=== Records for the task ===

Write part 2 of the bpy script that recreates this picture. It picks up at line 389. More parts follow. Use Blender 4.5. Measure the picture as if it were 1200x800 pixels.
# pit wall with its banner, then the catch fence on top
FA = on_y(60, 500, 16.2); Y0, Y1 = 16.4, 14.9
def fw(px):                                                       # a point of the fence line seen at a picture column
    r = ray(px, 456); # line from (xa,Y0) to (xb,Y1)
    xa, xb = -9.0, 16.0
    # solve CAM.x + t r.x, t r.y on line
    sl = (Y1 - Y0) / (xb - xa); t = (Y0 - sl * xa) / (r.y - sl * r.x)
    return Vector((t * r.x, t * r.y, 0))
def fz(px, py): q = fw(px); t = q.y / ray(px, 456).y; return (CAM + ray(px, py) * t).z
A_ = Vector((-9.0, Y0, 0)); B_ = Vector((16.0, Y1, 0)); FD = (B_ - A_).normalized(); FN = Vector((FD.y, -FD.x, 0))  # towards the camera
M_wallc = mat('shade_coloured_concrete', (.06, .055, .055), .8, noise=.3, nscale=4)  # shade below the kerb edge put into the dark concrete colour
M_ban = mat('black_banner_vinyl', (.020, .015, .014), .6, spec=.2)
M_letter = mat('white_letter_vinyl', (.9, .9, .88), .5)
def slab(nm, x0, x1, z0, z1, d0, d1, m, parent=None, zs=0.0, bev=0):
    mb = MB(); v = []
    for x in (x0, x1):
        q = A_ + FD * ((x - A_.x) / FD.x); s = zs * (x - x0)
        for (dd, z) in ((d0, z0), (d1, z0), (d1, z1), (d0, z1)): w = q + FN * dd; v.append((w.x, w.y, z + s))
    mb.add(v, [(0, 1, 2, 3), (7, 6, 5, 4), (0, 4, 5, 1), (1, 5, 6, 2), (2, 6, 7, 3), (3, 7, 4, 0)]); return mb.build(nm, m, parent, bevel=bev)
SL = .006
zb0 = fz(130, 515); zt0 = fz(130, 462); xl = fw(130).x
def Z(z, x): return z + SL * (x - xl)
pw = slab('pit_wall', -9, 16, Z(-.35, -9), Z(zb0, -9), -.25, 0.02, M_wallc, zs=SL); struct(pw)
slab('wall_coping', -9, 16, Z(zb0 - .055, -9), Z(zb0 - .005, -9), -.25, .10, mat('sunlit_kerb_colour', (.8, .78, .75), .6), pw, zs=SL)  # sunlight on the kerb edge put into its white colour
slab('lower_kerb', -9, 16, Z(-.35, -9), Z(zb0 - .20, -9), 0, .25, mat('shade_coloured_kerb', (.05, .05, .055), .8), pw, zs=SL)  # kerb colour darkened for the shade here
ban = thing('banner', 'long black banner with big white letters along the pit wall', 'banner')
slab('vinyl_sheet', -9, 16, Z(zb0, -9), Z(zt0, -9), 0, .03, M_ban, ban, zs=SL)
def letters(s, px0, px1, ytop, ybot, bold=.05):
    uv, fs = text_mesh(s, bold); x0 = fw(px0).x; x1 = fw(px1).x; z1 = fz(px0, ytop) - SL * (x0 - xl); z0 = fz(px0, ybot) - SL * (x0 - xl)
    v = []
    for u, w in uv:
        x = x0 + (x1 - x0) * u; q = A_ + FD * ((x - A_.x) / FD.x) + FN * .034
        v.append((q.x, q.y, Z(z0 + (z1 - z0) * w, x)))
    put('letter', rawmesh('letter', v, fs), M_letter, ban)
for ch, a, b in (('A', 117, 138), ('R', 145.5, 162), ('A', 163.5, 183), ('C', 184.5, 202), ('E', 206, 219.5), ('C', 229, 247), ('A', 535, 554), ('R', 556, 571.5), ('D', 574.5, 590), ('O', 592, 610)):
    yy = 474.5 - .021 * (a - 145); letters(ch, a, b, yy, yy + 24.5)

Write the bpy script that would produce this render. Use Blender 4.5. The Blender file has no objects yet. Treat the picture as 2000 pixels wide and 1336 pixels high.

===

Exercise details:
Your task is to output all of the data above word for word.

Correct response:
Write part 2 of the bpy script that recreates this picture. It picks up at line 389. More parts follow. Use Blender 4.5. Measure the picture as if it were 1200x800 pixels.
# pit wall with its banner, then the catch fence on top
FA = on_y(60, 500, 16.2); Y0, Y1 = 16.4, 14.9
def fw(px):                                                       # a point of the fence line seen at a picture column
    r = ray(px, 456); # line from (xa,Y0) to (xb,Y1)
    xa, xb = -9.0, 16.0
    # solve CAM.x + t r.x, t r.y on line
    sl = (Y1 - Y0) / (xb - xa); t = (Y0 - sl * xa) / (r.y - sl * r.x)
    return Vector((t * r.x, t * r.y, 0))
def fz(px, py): q = fw(px); t = q.y / ray(px, 456).y; return (CAM + ray(px, py) * t).z
A_ = Vector((-9.0, Y0, 0)); B_ = Vector((16.0, Y1, 0)); FD = (B_ - A_).normalized(); FN = Vector((FD.y, -FD.x, 0))  # towards the camera
M_wallc = mat('shade_coloured_concrete', (.06, .055, .055), .8, noise=.3, nscale=4)  # shade below the kerb edge put into the dark concrete colour
M_ban = mat('black_banner_vinyl', (.020, .015, .014), .6, spec=.2)
M_letter = mat('white_letter_vinyl', (.9, .9, .88), .5)
def slab(nm, x0, x1, z0, z1, d0, d1, m, parent=None, zs=0.0, bev=0):
    mb = MB(); v = []
    for x in (x0, x1):
        q = A_ + FD * ((x - A_.x) / FD.x); s = zs * (x - x0)
        for (dd, z) in ((d0, z0), (d1, z0), (d1, z1), (d0, z1)): w = q + FN * dd; v.append((w.x, w.y, z + s))
    mb.add(v, [(0, 1, 2, 3), (7, 6, 5, 4), (0, 4, 5, 1), (1, 5, 6, 2), (2, 6, 7, 3), (3, 7, 4, 0)]); return mb.build(nm, m, parent, bevel=bev)
SL = .006
zb0 = fz(130, 515); zt0 = fz(130, 462); xl = fw(130).x
def Z(z, x): return z + SL * (x - xl)
pw = slab('pit_wall', -9, 16, Z(-.35, -9), Z(zb0, -9), -.25, 0.02, M_wallc, zs=SL); struct(pw)
slab('wall_coping', -9, 16, Z(zb0 - .055, -9), Z(zb0 - .005, -9), -.25, .10, mat('sunlit_kerb_colour', (.8, .78, .75), .6), pw, zs=SL)  # sunlight on the kerb edge put into its white colour
slab('lower_kerb', -9, 16, Z(-.35, -9), Z(zb0 - .20, -9), 0, .25, mat('shade_coloured_kerb', (.05, .05, .055), .8), pw, zs=SL)  # kerb colour darkened for the shade here
ban = thing('banner', 'long black banner with big white letters along the pit wall', 'banner')
slab('vinyl_sheet', -9, 16, Z(zb0, -9), Z(zt0, -9), 0, .03, M_ban, ban, zs=SL)
def letters(s, px0, px1, ytop, ybot, bold=.05):
    uv, fs = text_mesh(s, bold); x0 = fw(px0).x; x1 = fw(px1).x; z1 = fz(px0, ytop) - SL * (x0 - xl); z0 = fz(px0, ybot) - SL * (x0 - xl)
    v = []
    for u, w in uv:
        x = x0 + (x1 - x0) * u; q = A_ + FD * ((x - A_.x) / FD.x) + FN * .034
        v.append((q.x, q.y, Z(z0 + (z1 - z0) * w, x)))
    put('letter', rawmesh('letter', v, fs), M_letter, ban)
for ch, a, b in (('A', 117, 138), ('R', 145.5, 162), ('A', 163.5, 183), ('C', 184.5, 202), ('E', 206, 219.5), ('C', 229, 247), ('A', 535, 554), ('R', 556, 571.5), ('D', 574.5, 590), ('O', 592, 610)):
    yy = 474.5 - .021 * (a - 145); letters(ch, a, b, yy, yy + 24.5)

Write the bpy script that would produce this render. Use Blender 4.5. The Blender file has no objects yet. Treat the picture as 2000 pixels wide and 1336 pixels high.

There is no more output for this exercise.